* MATERIAL PROVIDED *
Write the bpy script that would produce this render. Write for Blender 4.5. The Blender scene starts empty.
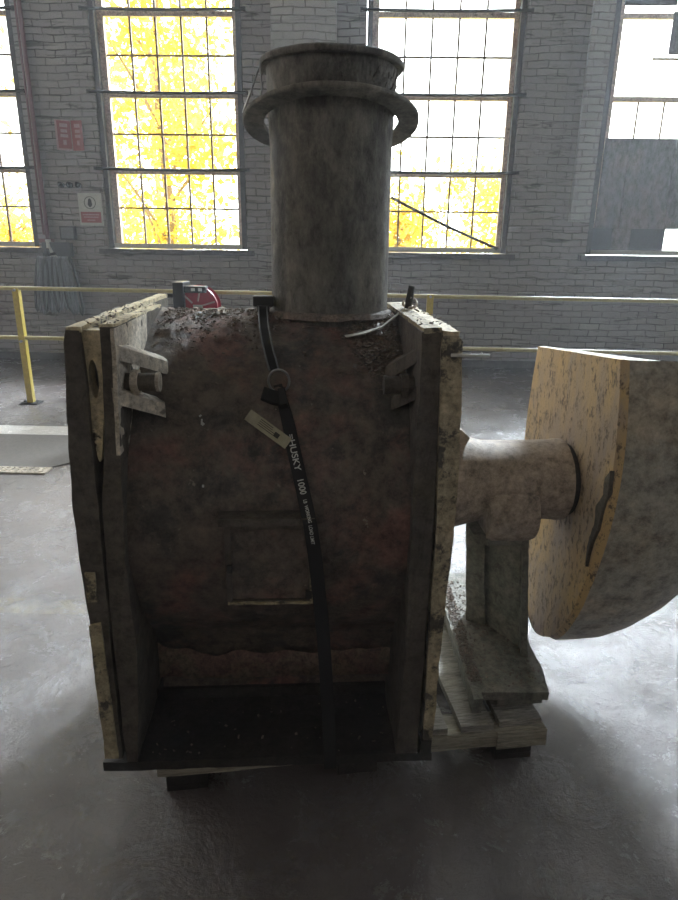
import bpy, bmesh, math, random
from math import radians, sin, cos, pi, sqrt, atan2
from mathutils import Vector, Matrix, Quaternion, noise
random.seed(7)
S = bpy.context.scene
COL = S.collection

# ---------------------------------------------------------------- camera
cam_d = bpy.data.cameras.new('camera')
cam = bpy.data.objects.new('camera', cam_d)
COL.objects.link(cam)
cam_d.sensor_fit = 'VERTICAL'
cam_d.sensor_height = 36.0
cam_d.lens = 36.0 * 640.0 / 900.0
cam_d.clip_end = 300
_yaw, _pit, _rol = radians(1.5), radians(17.8), radians(0.8)
_f = Vector((-sin(_yaw) * cos(_pit), cos(_yaw) * cos(_pit), -sin(_pit)))
_r = Vector((cos(_yaw), sin(_yaw), 0))
_u = _r.cross(_f)
_R = _r * cos(_rol) + _u * sin(_rol)
_U = _u * cos(_rol) - _r * sin(_rol)
_m = Matrix((_R, _U, -_f)).transposed().to_4x4()
_m.translation = Vector((0, 0, 1.55))
cam.matrix_world = _m
S.camera = cam

# ---------------------------------------------------------------- world, lights, exposure
S.view_settings.view_transform = 'Standard'
S.view_settings.look = 'None'
S.view_settings.gamma = 1.0
S.view_settings.use_curve_mapping = False
S.view_settings.exposure = 0.6
W = bpy.data.worlds.new('world'); S.world = W
W.use_nodes = True
bg = W.node_tree.nodes['Background']
bg.inputs['Color'].default_value = (0.93, 0.97, 1.0, 1)
bg.inputs['Strength'].default_value = 7.0

def portal(x, y, z, w, h, rx, rz):
    l = bpy.data.lights.new('daylight_portal', 'AREA'); l.shape = 'RECTANGLE'
    l.size = w; l.size_y = h; l.cycles.is_portal = True
    o = bpy.data.objects.new('daylight_portal', l); COL.objects.link(o)
    o.location = (x, y, z); o.rotation_euler = (rx, 0, rz)
def area(name, loc, w, h, e, rot, color):
    l = bpy.data.lights.new(name, 'AREA'); l.shape = 'RECTANGLE'; l.size = w; l.size_y = h
    l.energy = e; l.color = color
    o = bpy.data.objects.new(name, l); COL.objects.link(o)
    o.location = loc; o.rotation_euler = rot
    return o
WZ0, WZ1 = 1.48, 7.56
WIN = [(-9.55, -7.85), (-5.93, -4.25), (-3.20, -1.52), (0.10, 1.82), (2.96, 4.66), (6.2, 7.9)]
for (a, b) in WIN:
    portal((a + b) / 2, 9.02, (WZ0 + WZ1) / 2, b - a, WZ1 - WZ0, radians(-90), 0)
sl = bpy.data.lights.new('hazy_sun', 'SUN'); sl.energy = 18.0; sl.angle = radians(15); sl.color = (.76, .87, 1.0)
so = bpy.data.objects.new('hazy_sun', sl); COL.objects.link(so)
_sd = Vector((sin(radians(27)) * cos(radians(38)), cos(radians(27)) * cos(radians(38)), sin(radians(38))))
so.rotation_euler = _sd.to_track_quat('Z', 'Y').to_euler()
# added fill lights before the windowless side and rear walls, out of view
area('rear_fill_light', (-1.5, -5.8, 5.8), 12.0, 3.0, 46, (radians(90), 0, 0), (1.0, 0.90, 0.80))
area('left_fill_light', (-10.3, 1.5, 3.8), 9.0, 3.4, 150, (radians(90), 0, radians(-90)), (1.0, 0.90, 0.82))
area('right_fill_light', (10.3, 3.0, 3.8), 9.0, 3.4, 150, (radians(90), 0, radians(90)), (0.85, 0.92, 1.0))

# ---------------------------------------------------------------- node helpers
def mat(name):
    m = bpy.data.materials.new(name); m.use_nodes = True
    nt = m.node_tree
    return m, nt, nt.nodes['Principled BSDF']
def nd(nt, t, **k):
    n = nt.nodes.new(t)
    for a, b in k.items():
        if hasattr(n, a): setattr(n, a, b)
        else: n.inputs[a.replace('_', ' ')].default_value = b
    return n
def ramp(nt, src, stops):
    r = nt.nodes.new('ShaderNodeValToRGB')
    e = r.color_ramp.elements
    while len(e) < len(stops): e.new(0.5)
    for i, (p, c) in enumerate(stops):
        e[i].position = p
        e[i].color = (c, c, c, 1) if isinstance(c, (int, float)) else (*c, 1)
    nt.links.new(src, r.inputs[0]); return r.outputs[0]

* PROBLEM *
Filter lines by "scene" and return each hit.

* EXERCISE RESPONSE *
Write the bpy script that would produce this render. Write for Blender 4.5. The Blender scene starts empty.
S = bpy.context.scene